Boys Town Logo
Boys Town Logo

“When you help a child today, you write the history of tomorrow.”

-          Father Edward J. Flanagan, Boys Town founder

Throughout Boys Town’s more than 100 year history, one of our most important guiding principles has been to always do what is in the best interests of children and their families so they have the greatest opportunity to find healing and success.

Boys Town believes that at-risk youth should be served in their own homes or in foster care whenever possible – currently 90% of the youth who receive Boys Town services do so in their own families or in family-like settings.

However, we also believe in and advocate for quality residential care because there will always be children who need more intensive care and treatment for the challenges they face each day. Quality residential care also provides educational and skill-building opportunities that do not exist within many communities. Research and practice demonstrate that quality residential care is an essential component for any continuum of care for at-risk youth.

But residential care has come under attack recently by some policy advocates and system reformers who argue that it should be reduced or eliminated as an out-of-home placement option for at-risk youth. These critics do not differentiate between poor-quality and high-quality residential care, and contend that residential care:

· Traumatizes children and families

· Produces poor outcomes

· Is expensive

Some of these critics also say foster care and family-based programs are better equipped to meet the needs of these children. We dispute these arguments because they are not supported by research and practice, and do not pertain to all residential care. The vast majority of the children that leave our programs graduate from school and go on to become productive citizens.

Boys Town contends that:

· High-quality residential care has been effective for youth with high needs, especially those who have repeatedly been failed by attempts to help them in less-restrictive interventions like family-based or in-home services and foster care.
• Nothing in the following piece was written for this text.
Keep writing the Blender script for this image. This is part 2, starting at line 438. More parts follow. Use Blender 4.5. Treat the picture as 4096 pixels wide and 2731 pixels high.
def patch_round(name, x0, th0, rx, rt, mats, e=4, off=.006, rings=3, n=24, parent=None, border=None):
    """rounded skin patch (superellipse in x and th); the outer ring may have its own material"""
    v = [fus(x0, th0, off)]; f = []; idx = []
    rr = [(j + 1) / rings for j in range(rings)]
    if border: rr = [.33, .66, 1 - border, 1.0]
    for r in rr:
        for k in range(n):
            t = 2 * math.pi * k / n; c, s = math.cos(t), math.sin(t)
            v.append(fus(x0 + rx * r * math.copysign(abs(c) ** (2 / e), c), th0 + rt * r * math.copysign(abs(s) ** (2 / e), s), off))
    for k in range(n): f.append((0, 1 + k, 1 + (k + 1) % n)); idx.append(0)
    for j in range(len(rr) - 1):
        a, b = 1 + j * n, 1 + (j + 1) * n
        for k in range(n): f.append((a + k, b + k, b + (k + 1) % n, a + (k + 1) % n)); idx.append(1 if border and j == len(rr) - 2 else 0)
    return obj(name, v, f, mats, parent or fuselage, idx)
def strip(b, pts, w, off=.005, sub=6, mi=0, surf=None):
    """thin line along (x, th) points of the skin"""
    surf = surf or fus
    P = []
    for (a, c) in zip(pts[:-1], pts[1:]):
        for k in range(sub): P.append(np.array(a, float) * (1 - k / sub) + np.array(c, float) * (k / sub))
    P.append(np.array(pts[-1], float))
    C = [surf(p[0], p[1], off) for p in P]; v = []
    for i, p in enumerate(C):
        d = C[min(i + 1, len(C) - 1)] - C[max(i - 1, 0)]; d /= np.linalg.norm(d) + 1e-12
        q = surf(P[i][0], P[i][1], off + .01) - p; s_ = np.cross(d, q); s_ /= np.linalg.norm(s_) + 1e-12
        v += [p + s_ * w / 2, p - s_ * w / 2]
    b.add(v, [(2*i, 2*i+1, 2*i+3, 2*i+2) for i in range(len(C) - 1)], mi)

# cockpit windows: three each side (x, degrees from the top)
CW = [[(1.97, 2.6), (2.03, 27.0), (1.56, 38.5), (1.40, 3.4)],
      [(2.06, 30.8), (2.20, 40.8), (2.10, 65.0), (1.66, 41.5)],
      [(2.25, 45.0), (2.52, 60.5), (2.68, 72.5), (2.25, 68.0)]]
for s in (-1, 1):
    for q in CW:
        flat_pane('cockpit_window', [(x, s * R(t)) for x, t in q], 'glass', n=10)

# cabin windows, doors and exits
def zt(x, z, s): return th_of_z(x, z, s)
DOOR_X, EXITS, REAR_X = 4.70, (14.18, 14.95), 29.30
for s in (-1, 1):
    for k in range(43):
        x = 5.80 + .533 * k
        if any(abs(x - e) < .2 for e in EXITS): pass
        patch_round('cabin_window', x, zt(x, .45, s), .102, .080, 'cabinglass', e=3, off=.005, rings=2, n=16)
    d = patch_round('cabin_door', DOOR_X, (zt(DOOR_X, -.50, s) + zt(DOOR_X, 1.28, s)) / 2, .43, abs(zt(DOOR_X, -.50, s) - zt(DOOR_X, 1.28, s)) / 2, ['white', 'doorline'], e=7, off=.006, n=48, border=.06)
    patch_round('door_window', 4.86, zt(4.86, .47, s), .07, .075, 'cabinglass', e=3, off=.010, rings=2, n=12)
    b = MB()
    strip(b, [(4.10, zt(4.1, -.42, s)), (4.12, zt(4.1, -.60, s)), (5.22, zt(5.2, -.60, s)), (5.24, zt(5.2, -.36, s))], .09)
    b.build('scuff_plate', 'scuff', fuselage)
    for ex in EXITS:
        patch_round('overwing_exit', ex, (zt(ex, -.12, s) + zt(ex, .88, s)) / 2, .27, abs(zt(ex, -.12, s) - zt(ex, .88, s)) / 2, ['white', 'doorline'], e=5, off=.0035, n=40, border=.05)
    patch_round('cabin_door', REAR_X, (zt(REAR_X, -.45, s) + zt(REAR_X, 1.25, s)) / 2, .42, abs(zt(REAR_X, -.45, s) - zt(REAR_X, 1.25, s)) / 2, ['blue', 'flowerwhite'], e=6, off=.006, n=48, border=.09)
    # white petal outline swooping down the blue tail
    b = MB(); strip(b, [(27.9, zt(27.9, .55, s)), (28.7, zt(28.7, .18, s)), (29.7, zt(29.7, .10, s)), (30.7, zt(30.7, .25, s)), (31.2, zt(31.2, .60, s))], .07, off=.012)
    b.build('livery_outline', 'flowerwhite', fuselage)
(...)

· Less-restrictive approaches cannot meet the needs of all youth, particularly those with serious behavioral or emotional problems.

· Foster care disruption rates range from 28%-57% during the first 12-18 months of placement, leading to multiple placements. These placement failures require children to adjust to multiple new schools, increase emotional and behavioral problems, and can result in increased trauma.

· Although quality residential care may be costly in the short term, it results in long-term personal and economic benefits for youth, their families and society.

· High-quality residential care often has the capacity to keep sibling groups together, causing less trauma for children who had to be removed from abusive and unsafe situations.

What Is High-Quality Residential Care?

Quality in residential care encompasses a combination of criteria. There are generally acknowledged “performance standards” that any quality residential program should meet.  These include:

· Safe environments for children

· Effective and evidence-based practices

· Positive, lasting outcomes

· Program elements and a clearly defined model of care

· Normative experiences such as family-style living, normal schooling and involvement in extracurricular activities

The Boys Town Family Home Program® is a prime example of quality residential care. Derived from the evidence-based Teaching-Family Model, it is also the most researched model of residential care in the United States.

The Boys Town Family Home Program includes the following elements:

· Multiple layers of safety systems

· Positive short-term and long-term outcomes

· Structured training and supervision

· Evidenced-based 

· Normalized family settings

· Reunification and permanency planning

· Trauma-informed approach

For youth who successfully complete quality programs with these elements, long-term financial and social benefits include:

· 77% or more are arrest-free

· 90% or more graduate from high school (compared to the typical graduation rate of 50% in foster care)

· There is the potential to save $198 to $340 per child in long-term societal costs for every dollar spent on residential services

· 80% or more have a grade point average of 2.0 or higher while in school


· Quality residential care is an essential element of any continuum of care and, when needed, can be the treatment approach of choice.

· The critics ignore research that shows that quality residential care is the best option for a subset of at-risk, high-needs children whose treatment needs cannot be met through less-restrictive approaches like foster care and family-based or in-home programs. 

· Eliminating or reducing quality residential care is not the answer to cutting costs, reforming the child welfare system or providing necessary care for youth with high needs. Doing so may deprive youth from receiving the services they need, at the right time, in the right way. Providing youth with the right level of care, at the right time, with quality services is what these children need and deserve in order to give them the best chance for success.

· Some residential care – just like some foster care – does not measure up to the high standards of quality we require of our programs. Such programs should be closely scrutinized to determine if they can be improved enough to achieve the quality standards needed to raise healthy and productive children or if they should be closed.